In response to this trend, supermarkets can do the following:

  • As 53 percent of consumer respondents to FMI’s “The Power of Produce" survey want a greater local assortment, defining the term on average as an 88-mile radius, grocers should come up their own consistent and store-wide definition of local.
  • Grocery stores should stock plenty of value-added produce to help out time-starved customers, sweetening the deal by offering competitive pricing for such items and touting their longer shelf life.
  • With 36 percent of shoppers eating fresh produce only about three times a week or less, grocers can provide guidance on incorporating produce into different meal occasions.

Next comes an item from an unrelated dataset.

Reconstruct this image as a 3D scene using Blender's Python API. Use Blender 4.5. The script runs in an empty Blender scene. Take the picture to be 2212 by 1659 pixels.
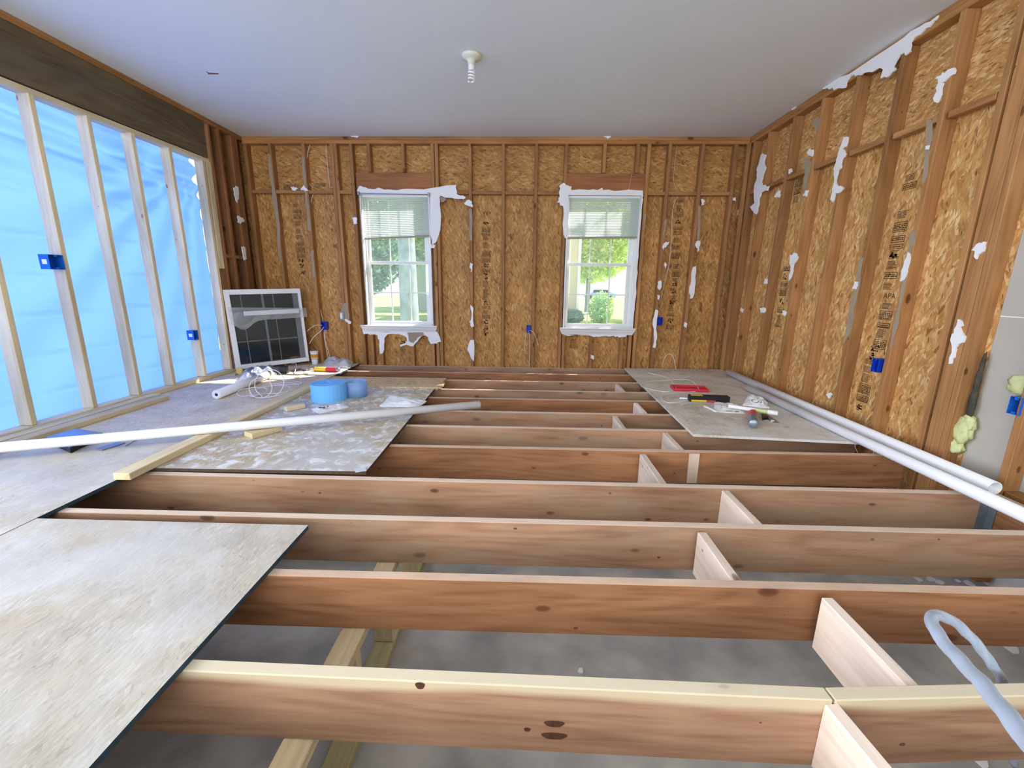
import bpy, bmesh, math, random
from mathutils.geometry import tessellate_polygon
from mathutils import Vector, Matrix, Euler, noise
S = bpy.context.scene
COL = S.collection
RND = random.Random(7)
PI = math.pi
# ---------------------------------------------------------------- camera, light, exposure
W_, H_, F_ = 2212, 1659, 920.0
CAM = Vector((0, 0, 1.01))
R_AX = (Vector((0.99952017, 0.02932461, 0.00997439)), Vector((0.01631024, -0.22452293, -0.9743323)), Vector((-0.02633243, 0.97402747, -0.22489349)))
cd = bpy.data.cameras.new('camera'); cam = bpy.data.objects.new('camera', cd); COL.objects.link(cam)
cd.sensor_width = 36; cd.lens = 36 * F_ / W_; cd.clip_start = .02; cd.clip_end = 300
m = Matrix.Identity(4)
for i in range(3):
    m[i][0] = R_AX[0][i]; m[i][1] = -R_AX[1][i]; m[i][2] = -R_AX[2][i]; m[i][3] = CAM[i]
cam.matrix_world = m
S.camera = cam
S.view_settings.view_transform = 'Standard'
try: S.view_settings.look = 'None'
except Exception: pass
S.view_settings.gamma = 1; S.view_settings.use_curve_mapping = False
S.view_settings.exposure = 0.18
w = bpy.data.worlds.new('sky'); S.world = w; w.use_nodes = True
wn = w.node_tree.nodes; wb = wn['Background']
wb.inputs[0].default_value = (.72, .86, 1, 1); wb.inputs[1].default_value = 1.5
sd = bpy.data.lights.new('sun', 'SUN'); sd.energy = 17; sd.angle = .009; sd.color = (1, .95, .85)
sun = bpy.data.objects.new('sun', sd); COL.objects.link(sun)
sun.rotation_euler = Vector((-.85, -.75, -1.1)).to_track_quat('-Z', 'Y').to_euler()
def area(name, loc, rot, sx, sy, e, col):
    d = bpy.data.lights.new(name, 'AREA'); d.shape = 'RECTANGLE'; d.size = sx; d.size_y = sy; d.energy = e; d.color = col
    o = bpy.data.objects.new(name, d); COL.objects.link(o); o.location = loc; o.rotation_euler = rot
    return o
area('fill_rear', (-.9, -3.05, 1.65), (PI/2+.1, 0, .1), 4.6, 1.9, 122, (.98, .98, 1))      # added fill lamp behind the camera to lift the interior
area('fill_left_rear', (-8.2, -.6, 2.7), (0, -PI/2+.2, 0), 5, 8, 880, (.96, .98, 1))      # added lamp from the left; the open bay it shines through is made up
area('daylight_left_side', (-3.9, 1.2, 3.4), (.9, -.35, 0), 1.2, 2.0, 15, (.85, .92, 1))          # open sky outside the plastic sheet
# ---------------------------------------------------------------- geometry of the photo
def ray(u, v):
    a, b = (u - W_/2) / F_, (v - H_/2) / F_
    return R_AX[0]*a + R_AX[1]*b + R_AX[2]
def on(ax, val, u, v):          # the point of a real plane (wall, deck ...) seen at u,v
    d = ray(u, v); return CAM + d * ((val - CAM[ax]) / d[ax])
def at_depth(u, v, k): return CAM + ray(u, v) * k
D, XR, XL, ZC, ZF = 5.336, 2.50, -3.30, 2.66, -.59
TP = .019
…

  • A more premium basket featuring value-added, locally sourced and organic products will meet the needs of the consumer and influence grocers’ bottom lines.
  • Grocers need to tell a better story than competing channels about produce items’ freshness, the farms they come from, their uses and nutritional profiles, and also provide an element of discovery for shoppers.   

"The Power of Produce," conducted by San Antonio-based 210 Analytics and supported by data from IRI and Nielsen, was made possible by the support of Burris Logistics, Yerecic Label and Southeast Produce Council.